• [Aim of the exercise]:
Would you write out the listing verbatim and skip every picture in it?

• [Information provided]:

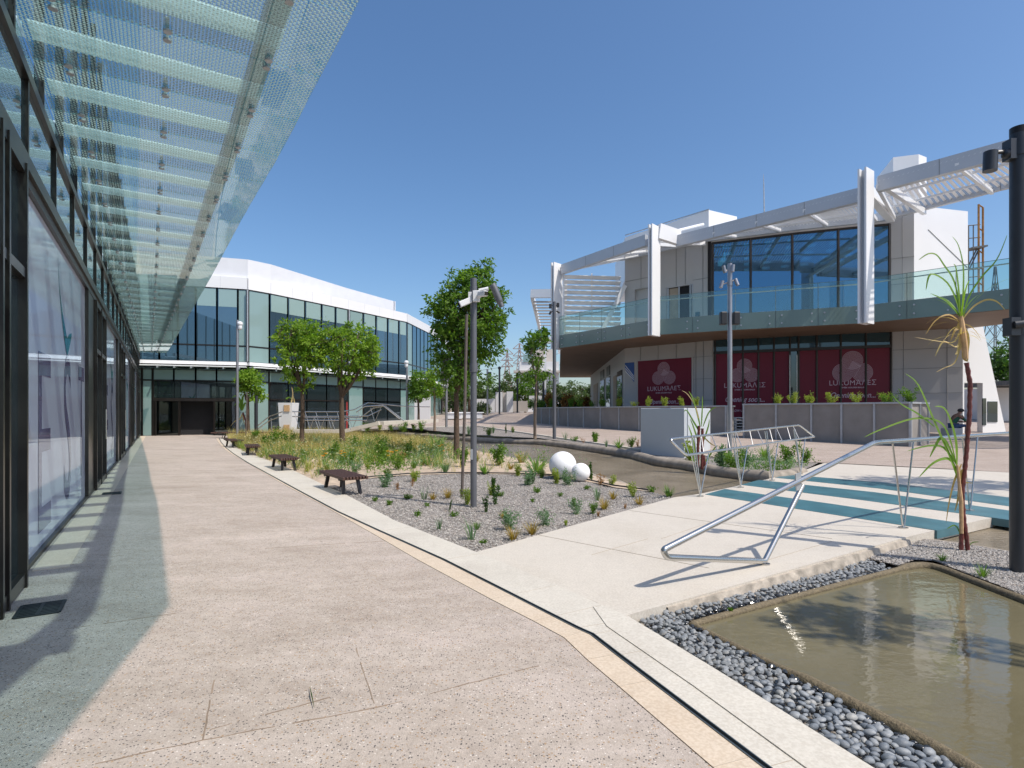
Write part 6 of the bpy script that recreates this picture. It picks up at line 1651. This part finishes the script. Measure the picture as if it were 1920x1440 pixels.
# sand bed near the pipe and meadow shrubs
MEA = [('shrub', 655, 872, 30, 40, 'leafy green shrub just behind the backrestless near bench, left'), ('tuft', 640, 868, 30, 30, 'upright green tuft between the first orange flowers and the near bench'), ('yellow', 690, 880, 18, 30, 'lime green low shrub at the far corner of the near bench'),
 ('shrub', 745, 880, 26, 34, 'spreading green shrub above the edging pipe'), ('sage', 790, 860, 26, 34, 'grey-green shrub left of the strap-leaved plant'), ('shrub', 615, 885, 16, 26, 'low green shrub at the back of the near bench'), ('shrub', 535, 838, 30, 44, 'dark bush left of the left meadow tree'),
 ('shrub', 720, 846, 30, 46, 'round green bush under the right side of the wide tree'), ('shrub', 665, 846, 28, 40, 'round green bush at the foot of the wide tree'), ('rust', 752, 866, 22, 34, 'reddish brown low bush in the right of the meadow'), ('sage', 665, 886, 22, 34, 'sage-green clump behind the near bench back'), ('shrub', 718, 870, 40, 50, 'large soft green shrub behind the near bench'), ('tuft', 700, 862, 34, 44, 'feathery green tuft left of the large soft shrub'),
 ('shrub', 568, 866, 26, 30, 'dark shrub right of the second bench'), ('sage', 600, 890, 14, 24, 'low sage plant between first and second bench'), ('yellow', 575, 884, 16, 28, 'pale green low plant at the border between the benches'), ('shrub', 510, 842, 36, 60, 'dense dark shrub behind the second bench'),
 ('shrub', 475, 828, 22, 34, 'green shrub behind the third bench'), ('yellow', 454, 842, 10, 18, 'small light plant at the border by the third bench'), ('yellow', 490, 858, 12, 24, 'light green ground plant before the second bench'),
 ('shrub', 622, 862, 34, 34, 'green shrub below the left meadow tree'), ('sagegrass', 835, 885, 28, 28, 'grey-green spiky tuft before the stake'), ('star', 803, 872, 32, 34, 'green strap-leaved plant in the sand'),
 ('tuft', 776, 878, 24, 28, 'green tuft near the sand by the meadow'), ('shrub', 868, 874, 36, 30, 'dense green bush behind camera pole, left'), ('shrub', 938, 872, 42, 50, 'dense round bush right of the camera pole'),
 ('star', 819, 845, 40, 54, 'large spiky blue-green grass at the right end of the meadow'), ('straw', 892, 866, 32, 26, 'straw-coloured grass between camera pole and round bush'), ('shrub', 762, 858, 30, 40, 'olive shrub right in the meadow'),
 ('straw', 740, 848, 34, 60, 'blond feathery grass right of the wide tree'), ('tuft', 690, 842, 30, 50, 'green tuft under the wide tree'), ('straw', 640, 838, 26, 50, 'blond grass between the two bushy trees'), ('sage', 596, 842, 24, 40, 'sage shrub beside the left bushy tree'),
 ('tuft', 543, 848, 28, 30, 'green grass clump between second bench and left tree')]
for i, (k, px, py, h_, w_, lab) in enumerate(MEA): plant(k, px, py, h_, lab, 400 + i, z=.0, wpx=w_, group='shrubs and grasses of the meadow')
for i, (px, py, lab) in enumerate([(602, 858, 'left orange flower cluster in the meadow'), (645, 859, 'orange flower cluster right of the first one'), (831, 845, 'orange flowers near the spiky blue-green grass'), (733, 862, 'faint orange flower in the large soft shrub')]):
    rn = random.Random(i); b_ = G(px, py + 14, 0); m = MB(); s_ = MB()
    for j in range(5):
        p = b_ + V((rn.uniform(-.15, .15), rn.uniform(-.15, .15), rn.uniform(.22, .42)))
        s_.tube([b_, p], .004, 5)
        for k in range(8): leaf(m, p, V((math.cos(k * .785), math.sin(k * .785), .5)), .055, .03, rn)
    t = empty('orange_flower', b_, lab, 'flowers', 'orange flowers in the meadow'); m.build('petals', 'flower_orange', t); s_.build('stem', 'grass_green', t)
# meadow mass
def mass(name, label, poly, n_, hmin, hmax, mats, seed, zf, kind='blade', dens=None, wd=.008):
    rn = random.Random(seed); xs = [p[0] for p in poly]; ys = [p[1] for p in poly]; bs = {k: MB() for k in mats}; c = 0; att = 0
    while c < n_ and att < n_ * 60:
        att += 1; x, y = rn.uniform(min(xs), max(xs)), rn.uniform(min(ys), max(ys))
        if not inside((x, y), poly): continue
        dn = noise.noise(V((x * .8, y * .8, seed))) + .5 * noise.noise(V((x * 2.6, y * 2.6, seed)))
        if dens is not None and rn.random() > dens(x, y): continue
        if dn < -.28 + rn.uniform(-.1, .1): continue
        c += 1; j = noise.noise(V((x * .5 + 9, y * .5, seed))) + rn.uniform(-.22, .22) + (y - 17.5) * .055
        k = mats[min(len(mats) - 1, max(0, int((j + .5) * len(mats))))]; h_ = rn.uniform(hmin, hmax) * (1 + .5 * dn)
        m = bs[k]; b_ = V((x, y, zf(x, y)))
        if 'grass' in k:
            for q_ in range(7):
                a = rn.uniform(0, 6.3); tl = rn.uniform(.1, .8); blade(m, b_ + V((rn.uniform(-.05, .05), rn.uniform(-.05, .05), 0)), V((math.cos(a) * tl, math.sin(a) * tl, 1)), h_ * rn.uniform(.6, 1.2), wd, rn.uniform(.2, .9), rn)
        else:
            for q_ in range(12):
                p = b_ + V((rn.uniform(-.12, .12), rn.uniform(-.12, .12), rn.uniform(.02, h_ * .9))); leaf(m, p, (rdir(rn) + V((0, 0, .5))).normalized(), .07, .025, rn)
    for k, m in bs.items():
        if m.v: tag(m.build(name, k), label[k] if isinstance(label, dict) else label, 'meadow', kind='stuff')
def dens_m(x, y):
    px = CX + x / y * F; py = CY + H * F / y
    if y < 11.5: return 0
    d = min(1, (y - 11.5) / 4)
    if px > 860: d *= .12
    elif px > 830: d *= .35
    return max(.03, d)
mass('meadow', {'grass_dry': 'blond dry grasses of the meadow bed', 'grass_green': 'green grasses of the meadow bed', 'leaf_sage': 'grey-green ground cover of the meadow bed', 'leaf': 'leafy ground cover of the meadow bed'}, SAND, 5600, .28, .60, ['leaf', 'leaf_sage', 'grass_green', 'grass_dry', 'grass_dry'], 3, lambda x, y: 0, dens=dens_m, wd=.013)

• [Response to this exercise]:
Write part 6 of the bpy script that recreates this picture. It picks up at line 1651. This part finishes the script. Measure the picture as if it were 1920x1440 pixels.
# sand bed near the pipe and meadow shrubs
MEA = [('shrub', 655, 872, 30, 40, 'leafy green shrub just behind the backrestless near bench, left'), ('tuft', 640, 868, 30, 30, 'upright green tuft between the first orange flowers and the near bench'), ('yellow', 690, 880, 18, 30, 'lime green low shrub at the far corner of the near bench'),
 ('shrub', 745, 880, 26, 34, 'spreading green shrub above the edging pipe'), ('sage', 790, 860, 26, 34, 'grey-green shrub left of the strap-leaved plant'), ('shrub', 615, 885, 16, 26, 'low green shrub at the back of the near bench'), ('shrub', 535, 838, 30, 44, 'dark bush left of the left meadow tree'),
 ('shrub', 720, 846, 30, 46, 'round green bush under the right side of the wide tree'), ('shrub', 665, 846, 28, 40, 'round green bush at the foot of the wide tree'), ('rust', 752, 866, 22, 34, 'reddish brown low bush in the right of the meadow'), ('sage', 665, 886, 22, 34, 'sage-green clump behind the near bench back'), ('shrub', 718, 870, 40, 50, 'large soft green shrub behind the near bench'), ('tuft', 700, 862, 34, 44, 'feathery green tuft left of the large soft shrub'),
 ('shrub', 568, 866, 26, 30, 'dark shrub right of the second bench'), ('sage', 600, 890, 14, 24, 'low sage plant between first and second bench'), ('yellow', 575, 884, 16, 28, 'pale green low plant at the border between the benches'), ('shrub', 510, 842, 36, 60, 'dense dark shrub behind the second bench'),
 ('shrub', 475, 828, 22, 34, 'green shrub behind the third bench'), ('yellow', 454, 842, 10, 18, 'small light plant at the border by the third bench'), ('yellow', 490, 858, 12, 24, 'light green ground plant before the second bench'),
 ('shrub', 622, 862, 34, 34, 'green shrub below the left meadow tree'), ('sagegrass', 835, 885, 28, 28, 'grey-green spiky tuft before the stake'), ('star', 803, 872, 32, 34, 'green strap-leaved plant in the sand'),
 ('tuft', 776, 878, 24, 28, 'green tuft near the sand by the meadow'), ('shrub', 868, 874, 36, 30, 'dense green bush behind camera pole, left'), ('shrub', 938, 872, 42, 50, 'dense round bush right of the camera pole'),
 ('star', 819, 845, 40, 54, 'large spiky blue-green grass at the right end of the meadow'), ('straw', 892, 866, 32, 26, 'straw-coloured grass between camera pole and round bush'), ('shrub', 762, 858, 30, 40, 'olive shrub right in the meadow'),
 ('straw', 740, 848, 34, 60, 'blond feathery grass right of the wide tree'), ('tuft', 690, 842, 30, 50, 'green tuft under the wide tree'), ('straw', 640, 838, 26, 50, 'blond grass between the two bushy trees'), ('sage', 596, 842, 24, 40, 'sage shrub beside the left bushy tree'),
 ('tuft', 543, 848, 28, 30, 'green grass clump between second bench and left tree')]
for i, (k, px, py, h_, w_, lab) in enumerate(MEA): plant(k, px, py, h_, lab, 400 + i, z=.0, wpx=w_, group='shrubs and grasses of the meadow')
for i, (px, py, lab) in enumerate([(602, 858, 'left orange flower cluster in the meadow'), (645, 859, 'orange flower cluster right of the first one'), (831, 845, 'orange flowers near the spiky blue-green grass'), (733, 862, 'faint orange flower in the large soft shrub')]):
    rn = random.Random(i); b_ = G(px, py + 14, 0); m = MB(); s_ = MB()
    for j in range(5):
        p = b_ + V((rn.uniform(-.15, .15), rn.uniform(-.15, .15), rn.uniform(.22, .42)))
        s_.tube([b_, p], .004, 5)
        for k in range(8): leaf(m, p, V((math.cos(k * .785), math.sin(k * .785), .5)), .055, .03, rn)
    t = empty('orange_flower', b_, lab, 'flowers', 'orange flowers in the meadow'); m.build('petals', 'flower_orange', t); s_.build('stem', 'grass_green', t)
# meadow mass
def mass(name, label, poly, n_, hmin, hmax, mats, seed, zf, kind='blade', dens=None, wd=.008):
    rn = random.Random(seed); xs = [p[0] for p in poly]; ys = [p[1] for p in poly]; bs = {k: MB() for k in mats}; c = 0; att = 0
    while c < n_ and att < n_ * 60:
        att += 1; x, y = rn.uniform(min(xs), max(xs)), rn.uniform(min(ys), max(ys))
        if not inside((x, y), poly): continue
        dn = noise.noise(V((x * .8, y * .8, seed))) + .5 * noise.noise(V((x * 2.6, y * 2.6, seed)))
        if dens is not None and rn.random() > dens(x, y): continue
        if dn < -.28 + rn.uniform(-.1, .1): continue
        c += 1; j = noise.noise(V((x * .5 + 9, y * .5, seed))) + rn.uniform(-.22, .22) + (y - 17.5) * .055
        k = mats[min(len(mats) - 1, max(0, int((j + .5) * len(mats))))]; h_ = rn.uniform(hmin, hmax) * (1 + .5 * dn)
        m = bs[k]; b_ = V((x, y, zf(x, y)))
        if 'grass' in k:
            for q_ in range(7):
                a = rn.uniform(0, 6.3); tl = rn.uniform(.1, .8); blade(m, b_ + V((rn.uniform(-.05, .05), rn.uniform(-.05, .05), 0)), V((math.cos(a) * tl, math.sin(a) * tl, 1)), h_ * rn.uniform(.6, 1.2), wd, rn.uniform(.2, .9), rn)
        else:
            for q_ in range(12):
                p = b_ + V((rn.uniform(-.12, .12), rn.uniform(-.12, .12), rn.uniform(.02, h_ * .9))); leaf(m, p, (rdir(rn) + V((0, 0, .5))).normalized(), .07, .025, rn)
    for k, m in bs.items():
        if m.v: tag(m.build(name, k), label[k] if isinstance(label, dict) else label, 'meadow', kind='stuff')
def dens_m(x, y):
    px = CX + x / y * F; py = CY + H * F / y
    if y < 11.5: return 0
    d = min(1, (y - 11.5) / 4)
    if px > 860: d *= .12
    elif px > 830: d *= .35
    return max(.03, d)
mass('meadow', {'grass_dry': 'blond dry grasses of the meadow bed', 'grass_green': 'green grasses of the meadow bed', 'leaf_sage': 'grey-green ground cover of the meadow bed', 'leaf': 'leafy ground cover of the meadow bed'}, SAND, 5600, .28, .60, ['leaf', 'leaf_sage', 'grass_green', 'grass_dry', 'grass_dry'], 3, lambda x, y: 0, dens=dens_m, wd=.013)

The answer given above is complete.